深沙大王がいなければ深大寺はなかった?!
昔々、この辺りにいた郷長(さとおさ=村長)の娘が、ある青年と恋仲になりました。
しかし両親は娘の恋に反対し、娘を湖中の島へ匿ってしまいます。
悲しんだ青年は、玄奘三蔵を助けた水神・深沙大王の故事を思い浮かべ、一心に祈ると、なんと霊亀が出現!
彼はまるで浦島太郎のように亀の背中に乗り、島へ渡って娘と逢うことができました。
この奇跡に娘の両親も2人の仲を許し、生まれた子供はのちに僧侶となり、満功(まんくう)上人と呼ばれて深大寺の開祖となったのだとか。

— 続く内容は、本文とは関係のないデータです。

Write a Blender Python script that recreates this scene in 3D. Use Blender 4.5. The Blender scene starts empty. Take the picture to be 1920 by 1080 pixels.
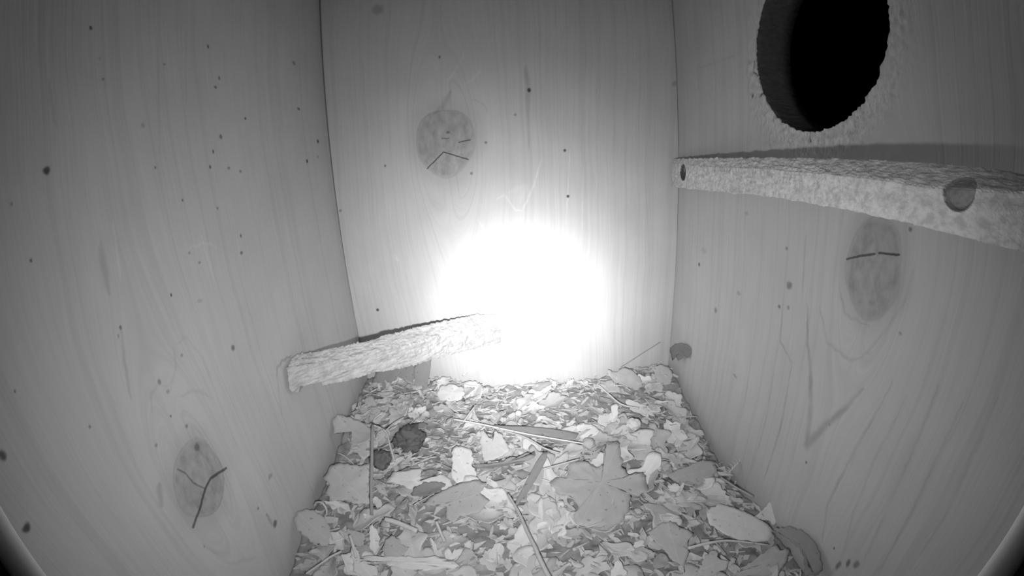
import bpy, bmesh, math, random
import numpy as np
from mathutils import Vector, Matrix, noise
random.seed(7)
sc = bpy.context.scene
C = sc.collection
D = 0.26                       # distance from the lens to the back wall, metres
ZC = 0.74 * D                  # height of the lens above the box floor

# ------------------------------------------------------------------ camera
R = Matrix(((0.9967368, 0.0726550, -0.0351703),
            (-0.0547758, 0.2887648, -0.9558318),
            (-0.0592900, 0.9546393, 0.2918022)))
F, K = 747.124, 0.0916340      # lens: r = F*(t + K*t^3), r in pixels of the 1920 wide frame
cd = bpy.data.cameras.new('camera')
cd.type = 'PANO'
cd.panorama_type = 'FISHEYE_LENS_POLYNOMIAL'
cd.sensor_fit = 'HORIZONTAL'
cd.sensor_width = 36.0
cd.fisheye_fov = math.pi
cd.fisheye_polynomial_k0 = 0.0
cd.fisheye_polynomial_k1 = -0.07147855800678639
cd.fisheye_polynomial_k2 = 2.5122625e-05
cd.fisheye_polynomial_k3 = 3.435046259624969e-05
cd.fisheye_polynomial_k4 = -6.525601603984534e-07
cd.clip_start = 0.0005
cam = bpy.data.objects.new('camera', cd)
C.objects.link(cam)
cam.matrix_world = Matrix.Translation((0, 0, ZC)) @ R.to_4x4()
sc.camera = cam
sc.cycles.max_bounces = 5
sc.cycles.diffuse_bounces = 4

# ------------------------------------------------------------------ light and exposure
sc.view_settings.view_transform = 'Standard'
sc.view_settings.look = 'None'
sc.view_settings.gamma = 1.0
sc.view_settings.exposure = 0.0
sc.view_settings.use_curve_mapping = False
w = bpy.data.worlds.new('night'); sc.world = w
w.use_nodes = True
w.node_tree.nodes['Background'].inputs[0].default_value = (0, 0, 0, 1)
w.node_tree.nodes['Background'].inputs[1].default_value = 0.0

def spot(name, loc, target, power, size, blend, rad):
    d = bpy.data.lights.new(name, 'SPOT')
    d.energy = power; d.spot_size = math.radians(size); d.spot_blend = blend
    d.shadow_soft_size = rad; d.color = (1, 1, 1)
    o = bpy.data.objects.new(name, d); C.objects.link(o)
    o.location = loc
    o.rotation_euler = (Vector(target) - Vector(loc)).to_track_quat('-Z', 'Y').to_euler()
    return o

def PD(x, y, z):               # units of D, relative to the lens -> world metres
    return Vector((x * D, y * D, z * D + ZC))

HOT = PD(0.066, 1.0, -0.385)
LED = PD(-0.008, 0.022, -0.060)
# the infrared lamp under the lens: overlapping cones of one cluster of diodes
for cone_, power_, aim_ in ((160, 0.50, PD(0.02, 1, -.45)), (120, 0.34, PD(0.02, 1, -.47)), (80, 0.98, PD(0.04, 1, -.40)),
                            (60, 1.0, PD(0.05, 1, -.385)), (44, 1.9, HOT), (34, 2.2, HOT)):
    spot('infrared_diode', LED, aim_, power_, cone_, 1.0, 0.0020)

# ------------------------------------------------------------------ helpers
def ray(px, py):               # world direction of a pixel of the 1920x1080 photograph
    dx, dy = px - 960.0, py - 540.0
    r = math.hypot(dx, dy) + 1e-9
    rr = r / F; t = rr
    for _ in range(20):
        t -= (t + K * t ** 3 - rr) / (1 + 3 * K * t * t)
    s = math.sin(t)
    return R @ Vector((dx / r * s, -dy / r * s, -math.cos(t)))
XL, XR = -0.397, 0.492
def on_left(px, py):
    d = ray(px, py); return d * (XL / d.x)
def on_right(px, py):
    d = ray(px, py); return d * (XR / d.x)
def on_back(px, py):
    d = ray(px, py); return d * (1.0 / d.y)
def W(v): return PD(v[0], v[1], v[2])

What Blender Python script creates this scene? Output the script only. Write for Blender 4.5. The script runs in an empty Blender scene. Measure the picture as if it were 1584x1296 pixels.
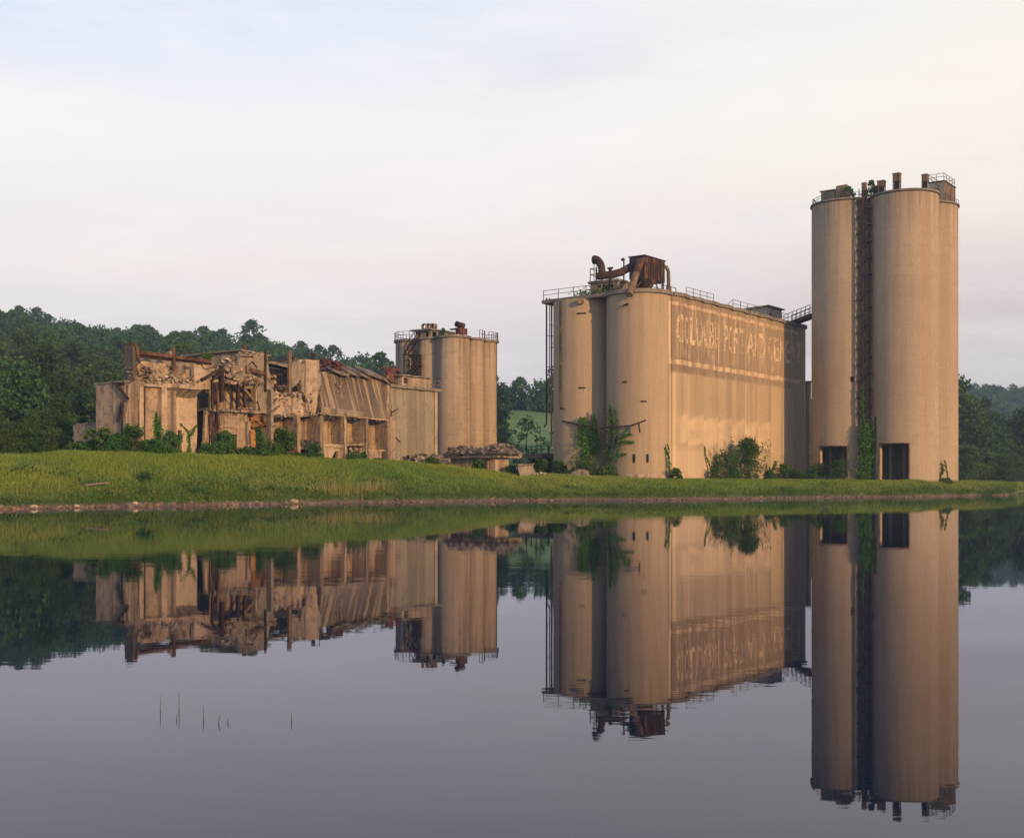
import bpy, bmesh, math, random
import numpy as np
from mathutils import Vector, Matrix, noise as mnoise

S = bpy.context.scene
COL = S.collection
R = math.radians
random.seed(7)

# ------------------------------------------------------------------ camera
HAZE = 0.00036
F, HOR, CX, CAMZ = 1850.0, 747.0, 792.0, 1.6       # focal length in photo pixels, horizon row, centre column, eye height
cam_d = bpy.data.cameras.new('camera'); cam = bpy.data.objects.new('camera', cam_d); COL.objects.link(cam)
cam.location = (0, 0, CAMZ); cam.rotation_euler = (R(90), 0, 0)
cam_d.sensor_width = 36; cam_d.lens = 36 * F / 1584; cam_d.shift_y = (HOR - 648) / 1584
cam_d.clip_start = 0.1; cam_d.clip_end = 6000
S.camera = cam

# ------------------------------------------------------------------ sky, sun, exposure
SUN_AZ, SUN_EL = 142.0, 12.0                        # clockwise from +Y
W = bpy.data.worlds.new('World'); S.world = W; W.use_nodes = True
nt = W.node_tree; nt.nodes.clear()
def nd(nt, t, **kw):
    n = nt.nodes.new(t)
    for k, v in kw.items():
        if k.startswith('in_'):
            key = k[3:]
            key = int(key) if key.isdigit() else key.replace('_', ' ')
            s = n.inputs[key]
            if hasattr(v, 'is_output') or isinstance(v, bpy.types.NodeSocket): nt.links.new(v, s)
            else: s.default_value = v
        else: setattr(n, k, v)
    return n
def mth(nt, op, a, b=0.0, c=None, clamp=False):
    n = nt.nodes.new('ShaderNodeMath'); n.operation = op; n.use_clamp = clamp
    for i, v in enumerate((a, b) if c is None else (a, b, c)):
        if isinstance(v, bpy.types.NodeSocket): nt.links.new(v, n.inputs[i])
        else: n.inputs[i].default_value = v
    return n.outputs[0]
def mixc(nt, fac, a, b, mode='MIX'):
    n = nt.nodes.new('ShaderNodeMix'); n.data_type = 'RGBA'; n.blend_type = mode
    for i, v in ((0, fac), (6, a), (7, b)):
        if isinstance(v, bpy.types.NodeSocket): nt.links.new(v, n.inputs[i])
        else:
            n.inputs[i].default_value = v if i == 0 else (tuple(v) + (1,) if len(v) == 3 else v)
    return n.outputs[2]
def maprange(nt, v, a, b, c=0.0, d=1.0, smooth=True):
    n = nt.nodes.new('ShaderNodeMapRange'); n.interpolation_type = 'SMOOTHSTEP' if smooth else 'LINEAR'
    nt.links.new(v, n.inputs[0])
    for i, x in enumerate((a, b, c, d)): n.inputs[i + 1].default_value = x
    return n.outputs[0]
def noise(nt, vec, scale, detail=4, rough=0.55, dist=0.0):
    n = nd(nt, 'ShaderNodeTexNoise', in_Vector=vec, in_Scale=scale, in_Detail=detail, in_Roughness=rough, in_Distortion=dist)
    return n.outputs[0]
def mapping(nt, vec, scale=(1, 1, 1), loc=(0, 0, 0), rot=(0, 0, 0)):
    n = nd(nt, 'ShaderNodeMapping', in_Vector=vec, in_Scale=scale, in_Location=loc, in_Rotation=rot)
    return n.outputs[0]
def ramp(nt, v, stops):
    n = nt.nodes.new('ShaderNodeValToRGB'); nt.links.new(v, n.inputs[0]); e = n.color_ramp.elements
    while len(e) < len(stops): e.new(0.5)
    for el, (p, c) in zip(e, stops): el.position = p; el.color = tuple(c) + (1,)
    return n.outputs[0]

sky = nd(nt, 'ShaderNodeTexSky', sky_type='NISHITA', sun_disc=False, sun_elevation=R(SUN_EL), sun_rotation=R(SUN_AZ),
         altitude=200, air_density=1.0, dust_density=2.5, ozone_density=1.0)
bg1 = nd(nt, 'ShaderNodeBackground', in_Color=sky.outputs[0], in_Strength=0.12)
tc = nd(nt, 'ShaderNodeTexCoord').outputs['Generated']
sx = nd(nt, 'ShaderNodeSeparateXYZ', in_Vector=tc)
X_, Z_ = sx.outputs[0], sx.outputs[2]
warp = noise(nt, mapping(nt, tc, (1.2, 1.2, 3.2), (0.3, 0.1, 0.7)), 1.6, 5, 0.55, 0.4)
warp2 = noise(nt, mapping(nt, tc, (1.0, 1.0, 5.0), (2.3, 1.1, 0.2)), 3.2, 6, 0.6, 0.3)
zz = mth(nt, 'ADD', Z_, mth(nt, 'MULTIPLY', mth(nt, 'SUBTRACT', warp, 0.5), 0.10))
left = ramp(nt, zz, [(0.0, (.58, .555, .60)), (.08, (.67, .635, .655)), (.17, (.83, .75, .71)), (.27, (.85, .815, .81)), (.36, (.68, .75, .88)), (.50, (.46, .55, .74)), (.75, (.24, .32, .50))])
rght = ramp(nt, zz, [(0.0, (.36, .33, .395)), (.06, (.43, .395, .445)), (.13, (.64, .56, .555)), (.21, (.85, .76, .695)), (.30, (.89, .825, .74)), (.40, (.82, .79, .77)), (.52, (.48, .56, .74)), (.75, (.24, .32, .50))])
fx = maprange(nt, X_, -0.30, 0.42)
cl = mixc(nt, fx, left, rght)
cl = mixc(nt, maprange(nt, warp2, .44, .66, 0, .38), cl, (.93, .87, .82))
cl = mixc(nt, maprange(nt, warp, .52, .70, 0, .34), cl, (.54, .57, .69))
bg2 = nd(nt, 'ShaderNodeBackground', in_Color=cl, in_Strength=1.24)
mx = nd(nt, 'ShaderNodeMixShader', in_0=0.90)
nt.links.new(bg1.outputs[0], mx.inputs[1]); nt.links.new(bg2.outputs[0], mx.inputs[2])
out = nd(nt, 'ShaderNodeOutputWorld'); nt.links.new(mx.outputs[0], out.inputs[0])

sd = bpy.data.lights.new('sun', 'SUN'); so = bpy.data.objects.new('sun', sd); COL.objects.link(so)
sd.energy = 5.0; sd.angle = R(1.6); sd.color = (1.0, 0.57, 0.225)
sv = Vector((math.sin(R(SUN_AZ)) * math.cos(R(SUN_EL)), math.cos(R(SUN_AZ)) * math.cos(R(SUN_EL)), math.sin(R(SUN_EL))))
so.rotation_euler = sv.to_track_quat('Z', 'Y').to_euler(); so.location = (60, -40, 80)
S.view_settings.view_transform = 'Standard'; S.view_settings.look = 'None'
S.view_settings.exposure = 0.0; S.view_settings.gamma = 1.0
S.cycles.use_denoising = True
S.cycles.max_bounces = 6; S.cycles.volume_bounces = 0; S.cycles.transparent_max_bounces = 8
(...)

この話は、深大寺HPで解説されている『深大寺縁起絵巻』に伝わる話ですが、浦島太郎のように亀に乗った人物は、今年6月に訪れた元伊勢・籠神社で見た倭宿禰命(やまとすくねのみこと)しか知りません(写真上)。
私が知らないだけで、日本各地には、他にも亀に乗った人の伝説があるのかな? 私も乗ってみたい!
深沙大王のお姿とは
深沙大王堂の裏手には、この地の水源となる泉もあるそうです。
深沙大王堂は、深大寺やこの地域にとって欠かせない、大切な場所だったのですね。
昔はもっともっと大きなお堂だったようですが、明治の神仏分離令の影響で取り壊されてしまいました。
今のお堂は、昭和の時代に再建されたもののようです。
ご本尊の深沙大王は秘仏ですが、髑髏の首飾りを付け、象皮の袴をはいて忿怒の形相すさまじいとか。
『西遊記』のイメージとは大違いですが、病気を癒し、魔事を遠ざけるためにはピッタリのお姿。
前を素通りしたことが悔やまれます。いつか機会があったら、しっかり参拝したいな。